# start of Data

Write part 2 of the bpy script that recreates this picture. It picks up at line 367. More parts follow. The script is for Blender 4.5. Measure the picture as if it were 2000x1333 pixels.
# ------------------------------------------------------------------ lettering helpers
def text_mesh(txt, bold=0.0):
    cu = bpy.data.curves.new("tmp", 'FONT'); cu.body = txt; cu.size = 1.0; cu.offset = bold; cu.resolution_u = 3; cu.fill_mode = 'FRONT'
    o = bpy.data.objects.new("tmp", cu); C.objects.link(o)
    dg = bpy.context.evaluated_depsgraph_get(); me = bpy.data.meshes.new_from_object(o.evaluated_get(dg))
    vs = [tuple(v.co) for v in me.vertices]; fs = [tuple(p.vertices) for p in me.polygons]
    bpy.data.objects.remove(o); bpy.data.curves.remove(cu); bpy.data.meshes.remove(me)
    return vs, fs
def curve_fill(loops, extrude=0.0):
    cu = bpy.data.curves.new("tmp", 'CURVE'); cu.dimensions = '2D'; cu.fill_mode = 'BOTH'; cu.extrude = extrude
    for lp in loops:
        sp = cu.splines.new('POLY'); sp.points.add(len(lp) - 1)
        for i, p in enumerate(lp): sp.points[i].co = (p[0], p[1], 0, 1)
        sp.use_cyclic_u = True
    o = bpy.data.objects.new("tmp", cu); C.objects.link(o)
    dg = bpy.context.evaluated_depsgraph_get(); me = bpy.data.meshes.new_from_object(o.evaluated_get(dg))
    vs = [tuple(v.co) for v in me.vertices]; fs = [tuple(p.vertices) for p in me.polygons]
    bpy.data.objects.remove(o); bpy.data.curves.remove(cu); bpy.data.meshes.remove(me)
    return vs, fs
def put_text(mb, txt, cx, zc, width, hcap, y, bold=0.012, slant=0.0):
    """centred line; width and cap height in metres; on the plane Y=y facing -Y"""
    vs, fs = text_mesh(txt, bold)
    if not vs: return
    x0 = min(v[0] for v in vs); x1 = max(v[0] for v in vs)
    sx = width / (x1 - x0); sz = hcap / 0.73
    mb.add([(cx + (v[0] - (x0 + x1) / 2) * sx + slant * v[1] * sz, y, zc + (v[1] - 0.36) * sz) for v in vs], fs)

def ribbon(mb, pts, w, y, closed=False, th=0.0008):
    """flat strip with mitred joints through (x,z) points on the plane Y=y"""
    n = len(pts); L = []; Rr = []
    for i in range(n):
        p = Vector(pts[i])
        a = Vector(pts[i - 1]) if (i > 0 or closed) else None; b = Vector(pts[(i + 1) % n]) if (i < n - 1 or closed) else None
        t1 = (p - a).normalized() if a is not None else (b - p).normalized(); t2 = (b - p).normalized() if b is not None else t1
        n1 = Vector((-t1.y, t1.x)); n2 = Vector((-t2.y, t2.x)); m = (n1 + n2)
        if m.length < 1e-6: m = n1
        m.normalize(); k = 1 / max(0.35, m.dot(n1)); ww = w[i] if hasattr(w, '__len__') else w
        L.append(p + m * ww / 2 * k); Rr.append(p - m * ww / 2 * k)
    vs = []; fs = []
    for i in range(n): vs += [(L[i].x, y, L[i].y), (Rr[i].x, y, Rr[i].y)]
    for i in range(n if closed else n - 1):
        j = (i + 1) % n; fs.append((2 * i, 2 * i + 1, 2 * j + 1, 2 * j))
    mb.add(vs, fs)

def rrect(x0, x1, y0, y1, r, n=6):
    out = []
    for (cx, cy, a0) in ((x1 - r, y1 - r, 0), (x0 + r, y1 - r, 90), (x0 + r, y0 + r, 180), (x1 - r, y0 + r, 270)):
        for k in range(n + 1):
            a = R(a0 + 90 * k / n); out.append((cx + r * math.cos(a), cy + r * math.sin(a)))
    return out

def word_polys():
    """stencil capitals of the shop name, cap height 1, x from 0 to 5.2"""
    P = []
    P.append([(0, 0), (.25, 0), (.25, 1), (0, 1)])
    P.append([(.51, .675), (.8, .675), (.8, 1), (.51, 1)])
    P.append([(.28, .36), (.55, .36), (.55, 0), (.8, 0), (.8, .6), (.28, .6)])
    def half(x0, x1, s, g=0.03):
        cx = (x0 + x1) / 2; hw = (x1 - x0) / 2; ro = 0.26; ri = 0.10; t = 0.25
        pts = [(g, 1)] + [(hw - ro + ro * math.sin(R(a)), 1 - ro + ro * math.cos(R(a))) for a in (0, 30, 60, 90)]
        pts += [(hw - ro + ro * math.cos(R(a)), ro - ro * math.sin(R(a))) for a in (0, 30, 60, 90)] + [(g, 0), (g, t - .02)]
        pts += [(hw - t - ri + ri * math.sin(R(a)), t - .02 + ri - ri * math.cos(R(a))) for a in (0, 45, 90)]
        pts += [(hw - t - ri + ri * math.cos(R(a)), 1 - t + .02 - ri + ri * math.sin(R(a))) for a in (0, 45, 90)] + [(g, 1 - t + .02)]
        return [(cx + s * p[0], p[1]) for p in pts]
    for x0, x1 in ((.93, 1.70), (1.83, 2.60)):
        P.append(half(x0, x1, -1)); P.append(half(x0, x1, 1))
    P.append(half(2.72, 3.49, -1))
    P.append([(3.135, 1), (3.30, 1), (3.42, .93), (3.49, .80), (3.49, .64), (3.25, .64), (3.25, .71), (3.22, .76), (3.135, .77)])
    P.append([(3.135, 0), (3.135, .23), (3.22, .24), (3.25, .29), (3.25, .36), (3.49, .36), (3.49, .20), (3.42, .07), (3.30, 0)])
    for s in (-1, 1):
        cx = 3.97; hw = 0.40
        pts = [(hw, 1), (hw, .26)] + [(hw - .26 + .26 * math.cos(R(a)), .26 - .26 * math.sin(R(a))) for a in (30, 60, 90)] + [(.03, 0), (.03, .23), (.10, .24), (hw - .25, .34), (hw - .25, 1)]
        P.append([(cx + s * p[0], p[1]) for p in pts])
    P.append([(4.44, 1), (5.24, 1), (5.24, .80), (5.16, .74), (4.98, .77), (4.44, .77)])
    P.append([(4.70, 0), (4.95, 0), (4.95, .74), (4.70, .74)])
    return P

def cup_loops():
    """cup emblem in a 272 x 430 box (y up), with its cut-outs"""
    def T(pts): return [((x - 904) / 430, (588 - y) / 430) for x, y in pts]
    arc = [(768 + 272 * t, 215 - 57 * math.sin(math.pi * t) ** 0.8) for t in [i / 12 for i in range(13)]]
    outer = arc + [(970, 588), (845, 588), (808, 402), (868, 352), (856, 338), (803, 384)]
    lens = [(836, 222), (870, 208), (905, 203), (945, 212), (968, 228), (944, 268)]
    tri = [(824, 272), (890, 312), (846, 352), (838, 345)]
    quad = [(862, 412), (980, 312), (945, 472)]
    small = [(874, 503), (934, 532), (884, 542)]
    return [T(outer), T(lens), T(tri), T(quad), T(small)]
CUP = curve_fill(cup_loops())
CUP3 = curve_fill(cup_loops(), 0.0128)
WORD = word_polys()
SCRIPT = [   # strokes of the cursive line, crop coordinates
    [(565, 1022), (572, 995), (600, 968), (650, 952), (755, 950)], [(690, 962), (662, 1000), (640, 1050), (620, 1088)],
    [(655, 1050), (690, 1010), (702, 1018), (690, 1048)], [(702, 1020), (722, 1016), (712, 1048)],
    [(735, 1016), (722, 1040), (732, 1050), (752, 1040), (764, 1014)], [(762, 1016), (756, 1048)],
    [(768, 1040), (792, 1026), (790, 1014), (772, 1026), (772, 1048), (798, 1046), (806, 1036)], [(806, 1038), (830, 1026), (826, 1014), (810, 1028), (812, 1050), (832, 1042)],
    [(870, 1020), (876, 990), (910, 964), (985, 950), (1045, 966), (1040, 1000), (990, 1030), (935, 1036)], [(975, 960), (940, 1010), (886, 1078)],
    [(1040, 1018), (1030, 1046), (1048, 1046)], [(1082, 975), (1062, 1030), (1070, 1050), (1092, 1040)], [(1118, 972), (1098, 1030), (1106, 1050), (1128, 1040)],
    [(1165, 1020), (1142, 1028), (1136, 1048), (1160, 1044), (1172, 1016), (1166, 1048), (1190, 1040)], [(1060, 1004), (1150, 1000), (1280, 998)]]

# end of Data

### What the task asks:
Output exactly the leading lines of the data, up to and including the line marked by "mb.add([(cx + (v[0]".

### Answer:
Write part 2 of the bpy script that recreates this picture. It picks up at line 367. More parts follow. The script is for Blender 4.5. Measure the picture as if it were 2000x1333 pixels.
# ------------------------------------------------------------------ lettering helpers
def text_mesh(txt, bold=0.0):
    cu = bpy.data.curves.new("tmp", 'FONT'); cu.body = txt; cu.size = 1.0; cu.offset = bold; cu.resolution_u = 3; cu.fill_mode = 'FRONT'
    o = bpy.data.objects.new("tmp", cu); C.objects.link(o)
    dg = bpy.context.evaluated_depsgraph_get(); me = bpy.data.meshes.new_from_object(o.evaluated_get(dg))
    vs = [tuple(v.co) for v in me.vertices]; fs = [tuple(p.vertices) for p in me.polygons]
    bpy.data.objects.remove(o); bpy.data.curves.remove(cu); bpy.data.meshes.remove(me)
    return vs, fs
def curve_fill(loops, extrude=0.0):
    cu = bpy.data.curves.new("tmp", 'CURVE'); cu.dimensions = '2D'; cu.fill_mode = 'BOTH'; cu.extrude = extrude
    for lp in loops:
        sp = cu.splines.new('POLY'); sp.points.add(len(lp) - 1)
        for i, p in enumerate(lp): sp.points[i].co = (p[0], p[1], 0, 1)
        sp.use_cyclic_u = True
    o = bpy.data.objects.new("tmp", cu); C.objects.link(o)
    dg = bpy.context.evaluated_depsgraph_get(); me = bpy.data.meshes.new_from_object(o.evaluated_get(dg))
    vs = [tuple(v.co) for v in me.vertices]; fs = [tuple(p.vertices) for p in me.polygons]
    bpy.data.objects.remove(o); bpy.data.curves.remove(cu); bpy.data.meshes.remove(me)
    return vs, fs
def put_text(mb, txt, cx, zc, width, hcap, y, bold=0.012, slant=0.0):
    """centred line; width and cap height in metres; on the plane Y=y facing -Y"""
    vs, fs = text_mesh(txt, bold)
    if not vs: return
    x0 = min(v[0] for v in vs); x1 = max(v[0] for v in vs)
    sx = width / (x1 - x0); sz = hcap / 0.73
    mb.add([(cx + (v[0] - (x0 + x1) / 2) * sx + slant * v[1] * sz, y, zc + (v[1] - 0.36) * sz) for v in vs], fs)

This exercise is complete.